Information provided

★ ★ ★ ★

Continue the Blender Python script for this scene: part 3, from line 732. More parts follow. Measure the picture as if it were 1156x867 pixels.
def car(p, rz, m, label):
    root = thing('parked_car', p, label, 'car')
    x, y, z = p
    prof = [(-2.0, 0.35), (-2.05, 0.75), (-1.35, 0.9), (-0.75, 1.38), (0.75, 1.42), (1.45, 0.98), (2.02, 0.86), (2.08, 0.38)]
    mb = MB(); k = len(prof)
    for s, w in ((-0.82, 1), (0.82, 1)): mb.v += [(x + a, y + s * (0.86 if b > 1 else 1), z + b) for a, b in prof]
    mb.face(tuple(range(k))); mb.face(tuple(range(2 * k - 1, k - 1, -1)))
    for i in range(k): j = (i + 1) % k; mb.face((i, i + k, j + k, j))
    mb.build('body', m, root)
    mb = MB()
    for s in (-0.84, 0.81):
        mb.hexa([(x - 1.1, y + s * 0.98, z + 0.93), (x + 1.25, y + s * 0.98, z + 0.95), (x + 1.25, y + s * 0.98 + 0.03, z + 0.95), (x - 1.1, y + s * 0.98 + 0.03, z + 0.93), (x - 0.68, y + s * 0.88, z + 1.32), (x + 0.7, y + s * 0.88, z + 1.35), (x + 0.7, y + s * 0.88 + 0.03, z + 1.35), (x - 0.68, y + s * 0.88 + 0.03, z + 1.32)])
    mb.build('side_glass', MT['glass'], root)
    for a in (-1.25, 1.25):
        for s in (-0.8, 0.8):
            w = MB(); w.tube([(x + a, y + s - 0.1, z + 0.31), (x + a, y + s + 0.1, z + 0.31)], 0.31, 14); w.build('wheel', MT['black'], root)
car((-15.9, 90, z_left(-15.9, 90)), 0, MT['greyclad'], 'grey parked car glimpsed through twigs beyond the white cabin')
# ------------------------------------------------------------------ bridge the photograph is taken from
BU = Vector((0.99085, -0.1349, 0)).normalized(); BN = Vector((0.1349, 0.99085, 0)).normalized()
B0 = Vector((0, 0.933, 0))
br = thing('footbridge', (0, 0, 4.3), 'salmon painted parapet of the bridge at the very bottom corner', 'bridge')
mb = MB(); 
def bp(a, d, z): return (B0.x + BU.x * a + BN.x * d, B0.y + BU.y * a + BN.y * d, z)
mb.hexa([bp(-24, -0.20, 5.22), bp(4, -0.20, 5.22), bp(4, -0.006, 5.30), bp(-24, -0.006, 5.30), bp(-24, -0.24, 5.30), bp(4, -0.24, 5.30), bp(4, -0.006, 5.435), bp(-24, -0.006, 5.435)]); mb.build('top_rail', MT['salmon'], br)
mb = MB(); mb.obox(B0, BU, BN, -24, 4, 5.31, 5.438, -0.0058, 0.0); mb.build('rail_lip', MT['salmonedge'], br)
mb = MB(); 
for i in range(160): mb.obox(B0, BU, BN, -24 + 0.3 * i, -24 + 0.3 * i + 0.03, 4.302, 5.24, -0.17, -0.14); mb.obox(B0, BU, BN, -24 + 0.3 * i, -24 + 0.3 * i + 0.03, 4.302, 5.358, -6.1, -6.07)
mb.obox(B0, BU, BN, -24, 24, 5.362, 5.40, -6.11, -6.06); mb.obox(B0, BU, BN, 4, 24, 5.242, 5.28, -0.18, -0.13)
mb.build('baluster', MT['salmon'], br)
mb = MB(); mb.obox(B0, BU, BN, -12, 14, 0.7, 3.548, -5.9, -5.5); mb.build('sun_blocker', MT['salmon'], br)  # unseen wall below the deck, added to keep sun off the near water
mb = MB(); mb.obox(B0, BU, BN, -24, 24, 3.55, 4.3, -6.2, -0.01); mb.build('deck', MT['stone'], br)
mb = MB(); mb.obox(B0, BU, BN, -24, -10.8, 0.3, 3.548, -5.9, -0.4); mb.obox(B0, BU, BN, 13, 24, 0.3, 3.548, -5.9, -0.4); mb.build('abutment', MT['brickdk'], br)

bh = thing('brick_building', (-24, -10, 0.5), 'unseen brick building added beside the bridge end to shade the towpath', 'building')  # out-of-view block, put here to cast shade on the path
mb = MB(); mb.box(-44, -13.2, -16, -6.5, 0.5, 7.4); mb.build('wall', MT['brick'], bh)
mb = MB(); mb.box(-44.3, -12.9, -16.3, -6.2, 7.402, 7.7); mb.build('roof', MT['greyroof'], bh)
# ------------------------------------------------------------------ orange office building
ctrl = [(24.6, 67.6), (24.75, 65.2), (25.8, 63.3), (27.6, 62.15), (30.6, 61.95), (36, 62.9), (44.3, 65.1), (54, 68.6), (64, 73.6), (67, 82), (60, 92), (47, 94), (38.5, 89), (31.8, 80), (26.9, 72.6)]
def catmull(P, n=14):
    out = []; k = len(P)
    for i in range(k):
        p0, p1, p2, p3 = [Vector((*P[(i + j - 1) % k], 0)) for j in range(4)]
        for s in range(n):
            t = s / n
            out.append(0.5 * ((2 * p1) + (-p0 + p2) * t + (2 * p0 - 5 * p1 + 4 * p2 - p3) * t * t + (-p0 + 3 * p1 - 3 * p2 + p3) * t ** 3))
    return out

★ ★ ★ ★

Work instructions
Write out every line of the listing that holds the word "from".

Output
Continue the Blender Python script for this scene: part 3, from line 732. More parts follow. Measure the picture as if it were 1156x867 pixels.
# ------------------------------------------------------------------ bridge the photograph is taken from